Does your copy have bookmarks?
Yes.
Possibly the difference in size is because ANSI stripped out the
embedded fonts -- they may not have been as worried or careful about
the exact appearance of the standard on your screen.
I'm not surprised that each PDF copy would differ: this is standard
practice these days, as publishers put in watermarks. It does raise
the issue about how one knows that one's copy is valid, but I guess
the standards organizations don't care all that much about that issue.
But hundreds of kilobytes' worth of differences? Wow.
I'm not sure what the 40-bit RC4 is about. I never asks me for a
password when I open the file.
The password may be protecting just some functions: for example,
it could be preventing you from printing or selecting text.
My copy from ISO has no encryption and no restrictions imposed by
Acrobat Reader. For example, I can select the entire PDF document and
copy the result into an Emacs temporary text buffer for viewing; this
consumes 985607 bytes in the Emacs buffer.
there's some ANSI boilerplate text on the first page, which
I presume your copy doesn't have.
Correct.
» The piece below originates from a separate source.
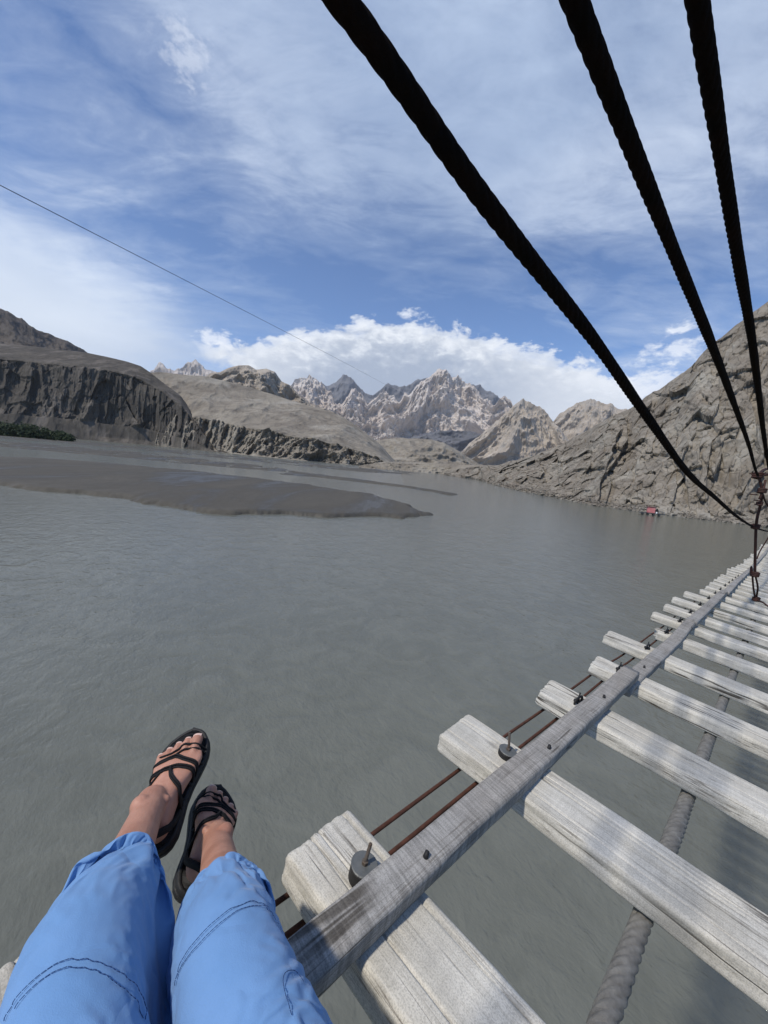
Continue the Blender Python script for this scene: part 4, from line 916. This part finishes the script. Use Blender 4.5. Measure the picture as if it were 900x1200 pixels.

My page 1 looks like this:
INTERNATIONAL ISO/IEC
STANDARD 9899
Second edition
1999-12-01
=============================================
Programming languages --- C
Langages de programmation --- C
=============================================
ISO IEC Reference number
logo logo ISO/IEC 9899:1999(E)
(C) ISO/IEC 1999
Page 2 has a more-detailed copyright notice at the bottom of the page,
and has the ISO's Geneva address and says "Printed in Switzerland".
Above that it has a PDF disclaimer that says it may contain embedded
typefaces that are licensed from Adobe and 3 lines of legal mumbo
jumbo that say I have to obey Adobe's font licenses and it's not ISO's
fault if I don't. (Which is fine with me.)